Deerwalk Blog

Why HTML5 and CSS3

Posted by Dambar Thapa on January 31, 2012

Since the first time I heard about HTML5 and CSS3, I have been exploring them very keenly. At the same time, I have been trying to re-educate my clients but that has not been so easy. It is sad that most clients still ask for the following:

1. Validate HTML as Strict or Transitional.
2. Validate CSS.
3. Make the website meet Accessibility Level 2+.
4. Make it look the same across all browsers.

For almost a decade, we, as designers and developers, have been educating our clients on the above points and it is difficult to re-direct the path we earlier started. Nevertheless, the time has now come to re-educate our clients and that must be done.

Html5 CSS3 Illustration

As technology evolves, so does the art and craft of Web Design. It is no more like what we did in 2004 or 2006. New technology creates new challenges that require new solutions. Often, we’re working in unfamiliar territory where the demanded solutions are new and unproven. Other times, we’re faced with problems of a more universal nature — problems that have a history. So that some of those problems can be taken care of, HTML5 and CSS3 are now here with the following primary advantages:

1. Usage of HTML5 and CSS3 makes websites more device-friendly and accessible.
2. It accelerates the development process which helps us wrap our project faster with higher standards.
3. It helps in making websites future proof.

Also, HTML5 and CSS3 help us in fulfilling the following two important objectives of modern web design:

1. Availability of websites in all major browsers and devices.
2. Usability of websites so that not only are they accessible but are also user-friendly.

The Web is a flexible medium, and rightly so. We should embrace its flexibility rather than set boundaries in our mindset and in our designs. There are so many remarkable approaches we can take today: be it responsive designs with CSS3 media queries, rich Web typography (with full support today!) or HTML5 video and audio.

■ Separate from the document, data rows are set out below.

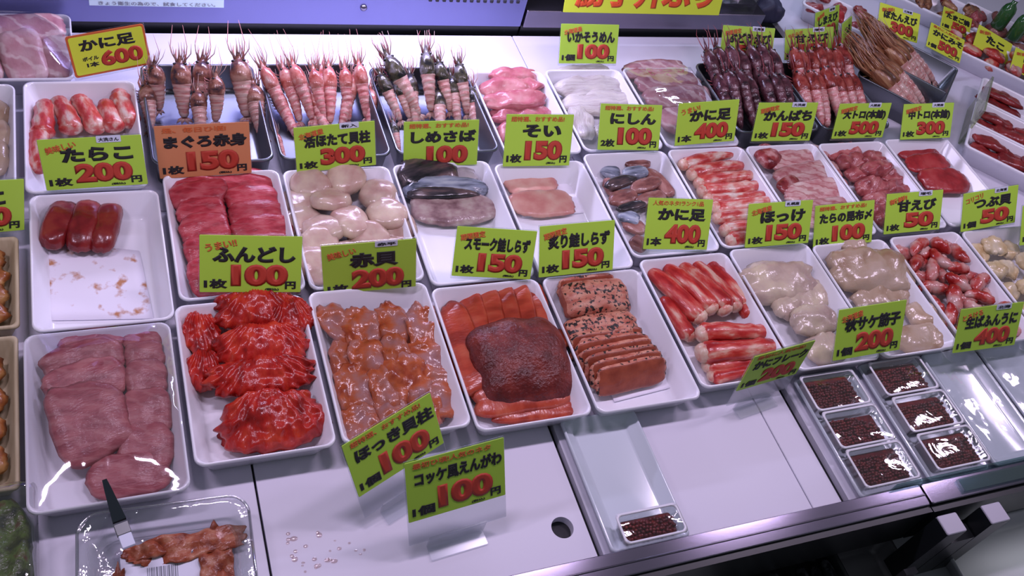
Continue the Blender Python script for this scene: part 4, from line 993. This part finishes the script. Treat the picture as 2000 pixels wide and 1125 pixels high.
# ------------------------------------------------------------------ second counter: trays of red fish at the right
E0, EU, EV = Vector((1.580, .208, 0)), Vector((.719, .695, 0)).normalized(), Vector((.72, -.694, 0)).normalized()
def askew_tray(o, lu, lv, label, h=.04, group='white serving trays', m=None):
    bm = bmesh.new(); a, b = lu / 2, lv / 2
    loft(bm, [rrect(-a + i, a - i, -b + i, b - i, .010, z) for i, z in ((.012, .0006), (.003, h - .007), (0, h - .003), (.0015, h), (.0045, h), (.006, h - .003), (.014, .009), (.018, .005))])
    t = obj('serving_tray', bm, m or M['white']); t.location = o + EU * lu / 2 + EV * lv / 2; t.rotation_euler = (0, 0, math.atan2(EU.y, EU.x))
    return tag(t, label, 'tray', group)
for k, (off, wd, word, mm, n_) in enumerate(((.0, .092, 'nearest', F['deep_red'], 5), (.094, .092, 'second', F['deep_red'], 6), (.188, .100, 'third', F['deep_red'], 3))):
    o = E0 + EU * off
    askew_tray(o, wd, .235, 'white askew tray of dark red fish at the right, %s' % word)
    for i in range(n_ * 2 - 2 if k < 2 else 4):
        r_, c_ = divmod(i, 2)
        nr = (n_ * 2 - 2) // 2 if k < 2 else 2
        c = o + EU * wd * (.34 + .30 * c_) + EV * (.048 + (.235 - .09) * r_ / max(1, nr - 1)) + Vector((0, 0, .026 + .007 * ((r_ + c_) % 2)))
        hl = EV * (.036 if k < 2 else .048) + EU * (.006 * ((i * 7) % 3 - 1))
        piece('tuna_slice', c - hl, c + hl, .044 if k < 2 else .054, .018, mm, 'dark red fish piece in the %s askew tray, %s column, %s down' % (word, ('left', 'right')[c_], ordn[r_]), 'fish slice', 'dark red fish in the askew trays', zc=c.z, world=True, tilt=-14, p=2.6, rag=.10, lump=.16)
rnd = random.Random(21)
def mound(label_t, key_c, n_, r, mats, name, cat, desc, group, zb=.035, size=(.03, .045), tilt=8):
    pass
def far_tray(u, v, lu, lv, label, n1, n2, mats, desc, cat, name, group, zt=.042, T=.02):
    c = px(u, v, .04); o = Vector((c.x, c.y, 0)) - EU * lu / 2 - EV * lv / 2
    askew_tray(o, lu, lv, label)
    rows = ('upper left', 'second', 'third', 'fourth', 'lower right'); cols = ('near', 'middle', 'far')
    for j in range(n2):
        for i in range(n1):
            p = o + EU * (lu * (.22 + .56 * i / max(1, n1 - 1))) + EV * (lv * (.14 + .72 * j / max(1, n2 - 1))) + Vector((rnd.uniform(-.004, .004), rnd.uniform(-.004, .004), zt - .012 + .010 * ((i + j) % 2)))
            a = rnd.uniform(0, 3.1); d = Vector((math.cos(a), math.sin(a), 0)) * rnd.uniform(.018, .026)
            piece(name, p - d, p + d, rnd.uniform(.028, .040), T, rnd.choice(mats), '%s, %s row, %s of its tray' % (desc, rows[j] if n2 > 1 else 'only', cols[i]), cat, group, zc=p.z, world=True, p=2.3, rag=.14, lump=.2)
far_tray(1942, 108, .10, .26, 'white far tray heaped with scarlet and white seafood at the right', 3, 5, [F['crab'], F['prawn'], F['crab']], 'scarlet and white seafood chunk', 'seafood', 'seafood_chunk', 'scarlet seafood in the far right tray')
far_tray(1660, 30, .09, .20, 'far white tray of maroon slices behind the tan prawns', 2, 4, [F['bloodline'], F['lean']], 'maroon fish slice', 'fish slice', 'fish_slice', 'maroon slices behind the tan prawns')
far_tray(1830, 4, .12, .22, 'far tray heaped with brownish red seafood at the top', 3, 4, [F['hd_red'], F['hd_tan']], 'brownish red seafood lump', 'seafood', 'seafood_lump', 'brownish red seafood at the top')
far_tray(1972, 62, .12, .22, 'far tray of dusky pink seafood below the green bottles', 3, 4, [F['herring'], F['toro']], 'dusky pink seafood lump', 'seafood', 'seafood_lump', 'dusky pink seafood below the bottles')
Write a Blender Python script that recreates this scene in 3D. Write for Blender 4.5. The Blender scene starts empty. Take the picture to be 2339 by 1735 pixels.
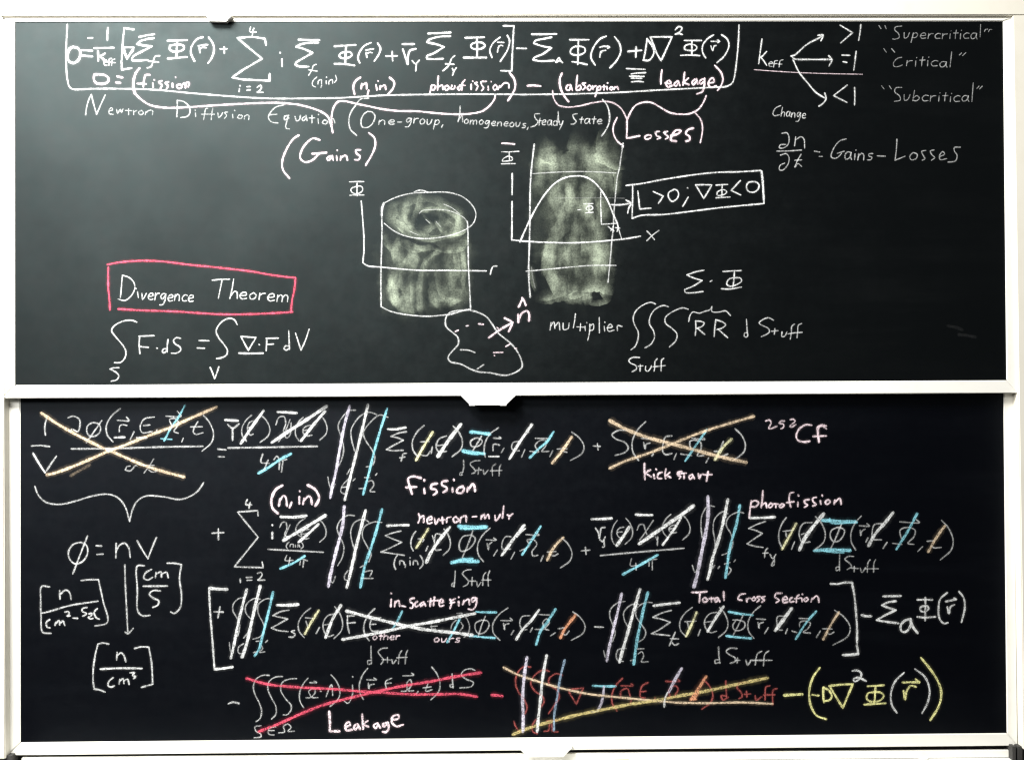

And, there are also many other useful tools and resources that we can leverage to incorporate new technologies in our designs; while still supporting older browsers.

There is just no reason not to use HTML5 and CSS3. We should design for the future and we should design for today — making sure that our progressive designs work well in modern browsers and work fine in older browsers. Our only mistakes would then be: clinging to the past and trying to work with the old nasty hacks and workarounds that will become obsolete very soon.

Also, gathering from my past experience, people still follow the trends that were followed 4 years ago because of many factors like fear factor, validation factor, “too early” factor, etc.

Whatever the factors that keep us from daring into these new CSS3 styles or new HTML5 coding techniques need to be gotten over. Plain and simple. We need to move on and start using CSS3 and HTML5 today. If we get stuck in our limited ways of looking at situations, we are bound to continue falling short of the full potential of ourselves and our fields.

Admittedly, I believe in faith factor myself — how about you? And, what CSS3 or HTML5 features are you going to incorporate into your next design? Or, are you not ready for all this yet?